A New York City police officer has been charged with second-degree murder in the death of a 66-year-old, emotionally disturbed Bronx woman. Sergeant Hugh Barry fatally shot Deborah Danner in her apartment in October 2016, after responding to a call from neighbors about a woman yelling and screaming at an apartment complex in the Castle Hill section of the Bronx. Police encountered Danner, who allegedly brandished a pair of scissors, and then dropped them and grabbed a baseball bat. She allegedly swung the bat at Barry before he fired his gun at her.
Barry, an eight-year veteran, was also charged Wednesday with manslaughter and criminally negligent homicide. An NYPD spokesperson told the New York Times that he has also been suspended without pay; Barry was placed on modified desk duty and stripped of his badge and gun right after the fatal incident.
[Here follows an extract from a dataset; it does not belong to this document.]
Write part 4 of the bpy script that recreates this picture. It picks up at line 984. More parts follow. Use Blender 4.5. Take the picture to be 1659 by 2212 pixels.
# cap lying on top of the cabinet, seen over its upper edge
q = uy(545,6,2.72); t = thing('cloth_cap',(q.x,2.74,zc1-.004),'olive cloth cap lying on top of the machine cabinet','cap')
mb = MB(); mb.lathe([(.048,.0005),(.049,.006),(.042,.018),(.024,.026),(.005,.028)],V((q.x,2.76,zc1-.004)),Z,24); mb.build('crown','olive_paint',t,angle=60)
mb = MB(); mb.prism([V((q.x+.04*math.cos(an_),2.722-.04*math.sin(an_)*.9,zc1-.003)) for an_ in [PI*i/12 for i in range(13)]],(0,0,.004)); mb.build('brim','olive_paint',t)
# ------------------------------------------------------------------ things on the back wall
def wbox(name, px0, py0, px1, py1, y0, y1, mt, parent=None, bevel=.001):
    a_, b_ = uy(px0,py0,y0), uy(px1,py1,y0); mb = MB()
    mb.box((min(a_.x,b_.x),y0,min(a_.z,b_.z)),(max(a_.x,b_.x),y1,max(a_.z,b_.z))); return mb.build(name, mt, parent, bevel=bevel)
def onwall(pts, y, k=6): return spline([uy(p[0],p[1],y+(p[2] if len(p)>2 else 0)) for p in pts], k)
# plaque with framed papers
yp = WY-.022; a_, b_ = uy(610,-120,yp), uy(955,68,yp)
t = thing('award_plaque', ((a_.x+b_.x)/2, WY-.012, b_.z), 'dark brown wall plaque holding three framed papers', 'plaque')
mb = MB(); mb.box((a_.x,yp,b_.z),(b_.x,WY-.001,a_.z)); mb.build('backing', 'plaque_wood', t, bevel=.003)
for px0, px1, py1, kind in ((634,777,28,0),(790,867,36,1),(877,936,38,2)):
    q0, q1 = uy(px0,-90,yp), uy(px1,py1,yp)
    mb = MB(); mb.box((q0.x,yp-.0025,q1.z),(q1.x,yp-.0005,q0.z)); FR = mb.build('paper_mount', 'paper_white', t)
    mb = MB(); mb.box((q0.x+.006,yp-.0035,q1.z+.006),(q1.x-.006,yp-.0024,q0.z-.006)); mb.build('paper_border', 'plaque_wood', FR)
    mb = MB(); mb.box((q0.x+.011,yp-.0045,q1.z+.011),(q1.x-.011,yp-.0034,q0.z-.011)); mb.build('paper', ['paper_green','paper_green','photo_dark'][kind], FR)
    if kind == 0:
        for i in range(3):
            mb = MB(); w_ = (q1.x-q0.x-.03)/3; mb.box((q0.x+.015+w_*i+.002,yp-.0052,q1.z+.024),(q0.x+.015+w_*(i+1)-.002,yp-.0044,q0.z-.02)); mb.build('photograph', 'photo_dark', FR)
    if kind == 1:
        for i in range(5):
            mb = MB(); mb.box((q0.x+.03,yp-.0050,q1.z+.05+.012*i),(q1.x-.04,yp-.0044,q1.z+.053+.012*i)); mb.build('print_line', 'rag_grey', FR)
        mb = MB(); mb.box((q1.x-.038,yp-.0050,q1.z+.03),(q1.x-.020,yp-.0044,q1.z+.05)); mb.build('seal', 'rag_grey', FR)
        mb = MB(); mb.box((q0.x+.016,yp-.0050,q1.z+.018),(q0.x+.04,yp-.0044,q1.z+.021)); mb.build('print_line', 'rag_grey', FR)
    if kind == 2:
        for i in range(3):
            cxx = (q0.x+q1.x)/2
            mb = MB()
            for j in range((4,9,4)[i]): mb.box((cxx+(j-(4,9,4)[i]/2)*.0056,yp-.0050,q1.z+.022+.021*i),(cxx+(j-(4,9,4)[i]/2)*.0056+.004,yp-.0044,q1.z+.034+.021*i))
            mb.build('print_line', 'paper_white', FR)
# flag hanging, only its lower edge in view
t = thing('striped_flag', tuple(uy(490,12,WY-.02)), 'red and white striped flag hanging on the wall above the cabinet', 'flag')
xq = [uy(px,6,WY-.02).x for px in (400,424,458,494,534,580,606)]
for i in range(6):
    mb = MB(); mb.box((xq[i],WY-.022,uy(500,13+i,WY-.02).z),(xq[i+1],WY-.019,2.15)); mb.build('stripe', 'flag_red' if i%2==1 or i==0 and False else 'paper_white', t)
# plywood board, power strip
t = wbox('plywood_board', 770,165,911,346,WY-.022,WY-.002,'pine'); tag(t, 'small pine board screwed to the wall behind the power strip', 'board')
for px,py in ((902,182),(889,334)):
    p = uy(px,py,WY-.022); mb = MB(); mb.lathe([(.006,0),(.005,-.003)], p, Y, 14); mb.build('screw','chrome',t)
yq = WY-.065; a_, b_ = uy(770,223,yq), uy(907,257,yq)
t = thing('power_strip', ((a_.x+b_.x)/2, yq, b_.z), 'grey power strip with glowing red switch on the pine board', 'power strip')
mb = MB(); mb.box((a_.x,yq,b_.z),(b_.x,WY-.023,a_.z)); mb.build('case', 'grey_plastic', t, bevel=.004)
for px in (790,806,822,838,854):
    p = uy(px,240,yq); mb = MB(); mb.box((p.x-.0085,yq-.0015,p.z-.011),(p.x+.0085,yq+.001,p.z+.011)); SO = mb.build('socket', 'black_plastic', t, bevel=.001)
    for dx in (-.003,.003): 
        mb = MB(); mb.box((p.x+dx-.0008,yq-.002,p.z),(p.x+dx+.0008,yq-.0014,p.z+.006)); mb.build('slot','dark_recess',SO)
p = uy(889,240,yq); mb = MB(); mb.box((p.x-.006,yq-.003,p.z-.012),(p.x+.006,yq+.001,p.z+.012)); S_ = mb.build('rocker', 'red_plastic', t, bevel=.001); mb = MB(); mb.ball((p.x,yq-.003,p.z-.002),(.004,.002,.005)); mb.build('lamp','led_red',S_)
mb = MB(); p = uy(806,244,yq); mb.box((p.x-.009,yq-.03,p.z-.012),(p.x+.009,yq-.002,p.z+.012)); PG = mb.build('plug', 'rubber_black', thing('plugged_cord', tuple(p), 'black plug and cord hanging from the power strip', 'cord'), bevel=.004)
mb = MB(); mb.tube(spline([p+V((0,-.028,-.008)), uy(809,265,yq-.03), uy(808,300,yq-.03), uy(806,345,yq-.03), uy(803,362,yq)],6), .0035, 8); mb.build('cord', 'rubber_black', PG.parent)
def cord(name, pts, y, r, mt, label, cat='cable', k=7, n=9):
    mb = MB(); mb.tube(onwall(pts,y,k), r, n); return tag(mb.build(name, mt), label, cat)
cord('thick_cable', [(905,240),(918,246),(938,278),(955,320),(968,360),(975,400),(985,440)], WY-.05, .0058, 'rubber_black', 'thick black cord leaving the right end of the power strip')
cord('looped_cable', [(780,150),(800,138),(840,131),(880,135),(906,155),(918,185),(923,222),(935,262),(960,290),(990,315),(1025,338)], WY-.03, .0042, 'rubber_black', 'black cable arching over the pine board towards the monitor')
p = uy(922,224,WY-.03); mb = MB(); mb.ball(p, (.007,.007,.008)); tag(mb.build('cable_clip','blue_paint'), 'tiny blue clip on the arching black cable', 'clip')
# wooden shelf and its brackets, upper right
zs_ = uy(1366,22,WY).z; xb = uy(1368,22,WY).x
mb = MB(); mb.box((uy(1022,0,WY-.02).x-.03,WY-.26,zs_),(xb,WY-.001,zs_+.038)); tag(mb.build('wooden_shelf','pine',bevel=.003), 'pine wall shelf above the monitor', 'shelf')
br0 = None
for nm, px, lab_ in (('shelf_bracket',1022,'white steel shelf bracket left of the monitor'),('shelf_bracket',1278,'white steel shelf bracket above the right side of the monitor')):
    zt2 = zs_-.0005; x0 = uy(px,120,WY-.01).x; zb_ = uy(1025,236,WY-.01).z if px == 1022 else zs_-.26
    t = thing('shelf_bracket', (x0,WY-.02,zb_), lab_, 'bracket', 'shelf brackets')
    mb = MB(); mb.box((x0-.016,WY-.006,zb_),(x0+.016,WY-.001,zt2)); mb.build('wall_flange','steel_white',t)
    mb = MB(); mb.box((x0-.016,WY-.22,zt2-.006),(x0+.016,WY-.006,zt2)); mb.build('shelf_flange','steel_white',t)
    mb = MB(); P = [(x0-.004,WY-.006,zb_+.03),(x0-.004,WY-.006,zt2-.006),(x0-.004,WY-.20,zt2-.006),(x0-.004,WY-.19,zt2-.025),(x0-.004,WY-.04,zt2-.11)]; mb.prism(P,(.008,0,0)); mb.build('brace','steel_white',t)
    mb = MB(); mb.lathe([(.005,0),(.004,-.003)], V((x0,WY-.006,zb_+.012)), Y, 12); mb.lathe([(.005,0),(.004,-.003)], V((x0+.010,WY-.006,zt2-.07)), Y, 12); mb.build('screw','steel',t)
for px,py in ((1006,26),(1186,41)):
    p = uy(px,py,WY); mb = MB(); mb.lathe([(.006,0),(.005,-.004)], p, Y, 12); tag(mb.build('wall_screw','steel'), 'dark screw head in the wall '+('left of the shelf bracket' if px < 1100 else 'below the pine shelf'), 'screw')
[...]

In the aftermath of the shooting, NYPD Commissioner James O’Neill questioned whether Barry had followed the appropriate protocol for dealing with an apparently mentally ill person — including why the sergeant didn’t deploy his Taser, which he allegedly had on him at the time.
The indictment, handed down from the Bronx district attorney’s office nearly six months later, came as something of a surprise, especially after New York attorney general Eric Schneiderman, who has the power to investigate unarmed civilian deaths, declined to investigate the shooting because Danner was allegedly armed with a bat.